As readers of my blog know, I love the Heye triangular boxes. It’s a fun shape that shelves well in pairs of two. They just feel more “special” than the rectangular boxes, and the quality of them is great–colorful, fun, and sturdy in the German board game tradition. This original version of “Who Did It?” from 1998 is in the triangular box shown above and below. (Click on any picture in this review to get a larger photo.)

The back side shows the entire picture and has information about the artist and puzzle.

 

Top:

The older Heye triangular boxes had black plastic caps which were only held on by the shrink wrap. These are super annoying since they come off and get lost behind the shelves once you have opened a puzzle. The later triangular boxes have an attached top with a graphic of the puzzle, which is a big improvement. However, this 1998 puzzle box has the old black top.

Bottom:

The bottom has copyright and other retail info.

 

Inside:

Inside the box is a bag with the puzzle pieces and a large poster of the image on thick paper.  You can see the front and back of the poster below. The back of this poster has a ‘solution’ to the murder mystery in the image. I’ve blurred it out to prevent spoilers.  I doubt this poster is included in the newer rectangular reissue (“Crime Scene”). The solution on the back isn’t the sort of thing you can “guess” from looking at the puzzle. It’s more like an extra little story that goes along with the image. It’s printed in four languages. [Click here to see the back of the puzzle without the blur–spoilers included.]

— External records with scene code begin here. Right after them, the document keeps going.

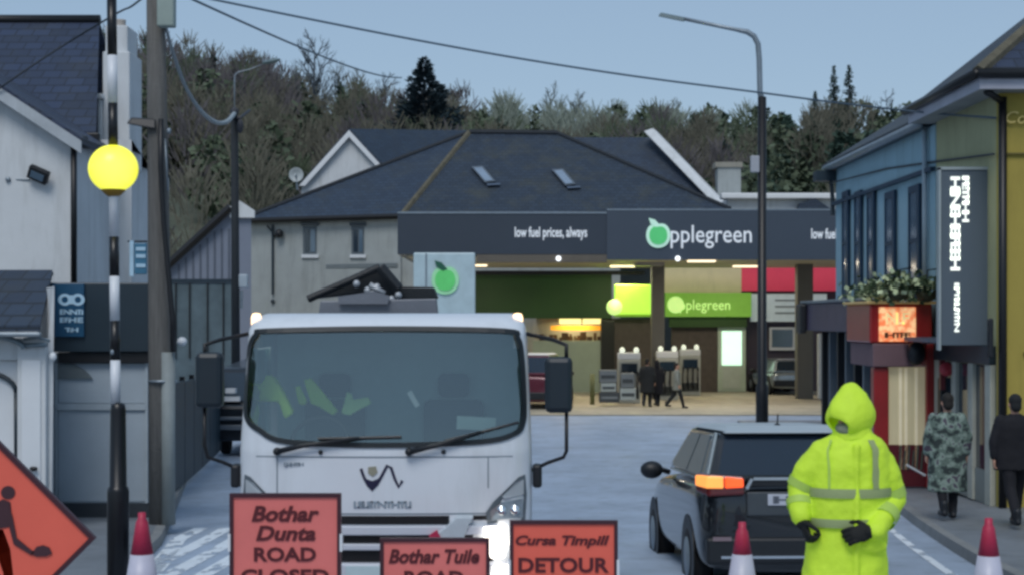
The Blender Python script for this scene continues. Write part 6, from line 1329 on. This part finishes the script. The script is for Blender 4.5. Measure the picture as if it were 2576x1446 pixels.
for (z0, z1) in ((1.098, 1.152), (.925, .975)):
    MB().ring([cring(z0, .013), cring((z0+z1)/2, .016), cring(z1, .013)], cap=False).build('reflective_band', hvt, t, local=True, smooth=True)
for xs_, bw in ((-.15, .006), (.125, .020)):
    mb = MB(); rows = []
    for z in np.linspace(1.435, 1.152, 12):
        R_ = cring(z, .016, n=200); fr = [p for p in R_ if p.y < 0]
        rows.append([min(fr, key=lambda p: abs(p.x - x_)) + Vector((0, 0, 0)) for x_ in (xs_*(1.0 if z < 1.38 else 1 - (z-1.38)*3) - bw, xs_*(1.0 if z < 1.38 else 1 - (z-1.38)*3) + bw)])
    mb.ring(rows, cap=False, closed=False).build('brace_band', hvt2 if xs_ < 0 else hvt, t, local=True, smooth=True)
for q, ks in ((-1, (.45,)), (1, (.40, .95))):
    sh, el, wr = AR[q]
    MB().tube([sh.lerp(el, .72), sh.lerp(el, .92)], [.094, .092], 18, cap=False).build('sleeve_band', hvt2, t, local=True, smooth=True)
    MB().tube([el.lerp(wr, .40), el.lerp(wr, .66)], [.083, .078], 18, cap=False).build('sleeve_band', hvt2, t, local=True, smooth=True)
# hood: open tunnel round the face
hc = V(.026, -.01, 1.575); fw = Matrix.Rotation(hy, 3, 'Z') @ Vector((0, -1, -.34)).normalized(); rt_ = Vector((0, 0, 1)).cross(fw).normalized()*-1; upv = rt_.cross(fw).normalized()
if upv.z < 0: upv = -upv
rings = []
for tt, ra, ru, rdn, lift in ((.135, .068, .040, .070, .0), (.14, .080, .056, .082, .0), (.115, .096, .092, .098, .002), (.05, .112, .130, .118, .006), (-.01, .112, .152, .14, .014), (-.06, .098, .146, .15, .022), (-.10, .070, .112, .13, .02), (-.125, .03, .055, .08, .01)):
    r_ = []
    for a in np.linspace(0, 2*PI, 28, endpoint=False):
        ca, sa = math.cos(a), math.sin(a); u = (ru*abs(sa)**.9*(1 + .10*sa) if sa > 0 else -rdn*abs(sa)**.9)
        r_.append(hc + fw*(tt + (.02*sa if tt > .09 else 0)) + rt_*(ra*ca*(1 - .42*max(0, sa)**2) + .018*max(0, sa)) + upv*(u + lift))
    rings.append(r_)
hm = MB(); hm.ring(rings, cap=False)
hd2 = hm.build('hood', hv2, t, local=True, smooth=True)
so = hd2.modifiers.new('thick', 'SOLIDIFY'); so.thickness = .012; so.offset = 1
sb = hd2.modifiers.new('sub', 'SUBSURF'); sb.levels = 1; sb.render_levels = 2
q_ = bpy.data.textures.new('hoodfold', 'CLOUDS'); q_.noise_scale = .08; dm_ = hd2.modifiers.new('disp', 'DISPLACE'); dm_.texture = q_; dm_.strength = .015
MB().tube([V(.02, .0, 1.44), V(.018, -.005, 1.50), V(.015, -.008, 1.53)], [.13, .112, .10], 24).build('collar', hv2, t, local=True, mods=remesh(.011, .015, .08))
fd = Matrix.Rotation(hy, 3, 'Z'); fo = lambda v: V(.012, -.03, 1.56) + fd @ Vector(v)
MB().ell(fo((0, -.035, -.062)), (.073, .078, .048), 18, 10, fd).build('face_mask', M('grey face mask', '8a8d7c', .8, bump=.1), t, local=True, smooth=True)
for q in (-1, 1): MB().ell(fo((.032*q, -.087, .012)), (.014, .008, .008), 10, 6, fd).build('eye', M('dark eye', '16110e', .2, bump=0), t, local=True, smooth=True)
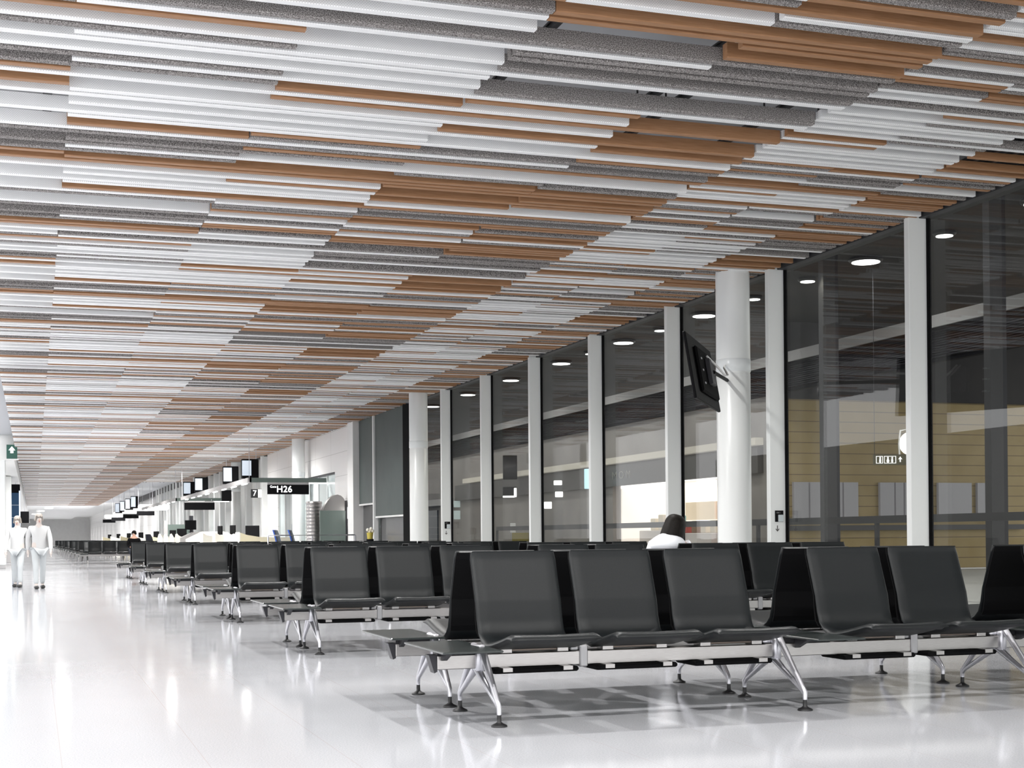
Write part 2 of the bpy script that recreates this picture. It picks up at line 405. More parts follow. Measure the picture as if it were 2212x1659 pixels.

I always use the Heye posters quite a lot while I’m working the puzzle because with the high level of detail, you need to refer to the image often and it’s much nicer with the large poster than trying to work with the box.



 

The Image:

As I said above, I adore this image. It’s a spoof on murder mysteries. Each little scene in the puzzle has many threats from daggers, to knights with axes, to bottles of poison, saws, etc. And it’s all set in a spooky old castle.  (Click on any of the images in this review for a closer look.)

Puzzle Quality:

You can see my Heye brand comparison here for details.  To sum: Heye is one of my favorite brands, mainly because of their awesome cartoon puzzles and overall German quality. Although Heye has a standard grid cut, there’s lots of variety in the piece shapes, as you can see in the close-up below. The pieces feel thick and have a nice, linen, non-glare finish to the pieces. The fit of this 1998 puzzle is slightly loose, so it’s difficult to move pieces without them falling apart. However, there is never any question about whether a piece fits or not (unlike Gibson and Educa). The piece fit is very specific.

Assembly:  

“Who Did It?” is definitely a challenge. There are lots of yellows/golds and greens in the picture. I assembled the border first, then the frames of the magnifying glasses. This helped separate the main areas/vignettes within the puzzle. I used the poster to check individual puzzle pieces quite often to see where they went. But the little figures have different outfits and expression, so it isn’t difficult to tell where each piece goes. The puzzle wasn’t frustrating since there aren’t large areas of similar color/texture.

Conclusion:

“Who Did It?” is a classic Heye that’s a must have for all cartoon puzzle lovers.  It’s been republished by Heye as part of their Cartoon Classics (still in 2000 pieces) in a rectangular box under the name “Crime Scene”. You can see it here on Puzzle Warehouse. Grab it before it goes out of print again!

If you prefer the older triangular box version, your best bet is ebay. Be sure to look for international sellers because the Heyes come up most often on German ebay.

On a sad note, Michael Ryba unfortunately was killed in a car accident a few years ago.  Such a great loss for his family and fans! But for his jigsaw puzzle fans sake, I hope he had some artwork not published previously that Heye could make into new puzzles. Also there are also some great older Ryba images I’d like to see reissued (such as “Fire Brigade”, “Big Attack”, “Amazonas”, “New York”, “Holiday On Ice”, “Surfing in Heaven”). Please, Heye!